Face à la contestation, le
gouvernement d'Adel Abdel Mahdi a proposé des aides sociales pour faire baisser
le chômage qui touche un jeune sur quatre, ordonné des aides au logement et
ajouté les noms des morts de la semaine --manifestants et policiers-- à la
liste des "martyrs" du pays, assurant une pension à leurs
familles.
- Mini remaniement -
M. Abdel Mahdi a aussi indiqué qu'il
allait proposer jeudi un remaniement ministériel au Parlement.
Dans l'après-midi, il a bien proposé
cinq noms pour remplacer trois ministres, le ministre de la Santé
démissionnaire et enfin attribuer le portefeuille de l'Education toujours
vacant, près d'un an après la nomination du cabinet.
Mais seuls les candidats pour
l'Education, Souha Khalil, membre d'un parti sunnite, et la Santé, Jaafar
Allaoui, membre d'un parti chiite, ont obtenu la confiance du Parlement.
L'Assemblée, fortement divisée, est
largement dépendante de la participation du bloc le plus important: les 54
députés de la liste de l'influent et très versatile leader chiite Moqtada Sadr,
qui compte des ministres au gouvernement mais a réclamé il y a près d'une
semaine la démission du cabinet.
Ils quittent régulièrement la salle,
brisant le quorum et forçant ainsi à des reports. Jeudi, de nouveau, la séance
a été levée et reportée sine die, en raison de leur départ.

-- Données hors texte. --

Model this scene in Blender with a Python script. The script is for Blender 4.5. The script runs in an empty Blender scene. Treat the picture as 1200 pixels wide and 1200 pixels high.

Si la vie est revenue à la normale à
Bagdad, deuxième capitale la plus peuplée du monde arabe, des membres des
forces de l'ordre ont mis en place des barrages aux principaux axes du pays où
ils fouillent les véhicules.
Dans le Sud, où les violences se sont
calmées au même moment qu'à Bagdad, les pèlerins chiites continuent de
converger, à pied pour la plupart, vers Kerbala, ville sainte à 100 km au sud
de Bagdad.
Le 20 octobre, ils y commémoreront
l'Arbaïn, le plus grand pèlerinage de l'islam chiite au monde, qui rassemble
des millions de visiteurs, principalement d'Irak et d'Iran.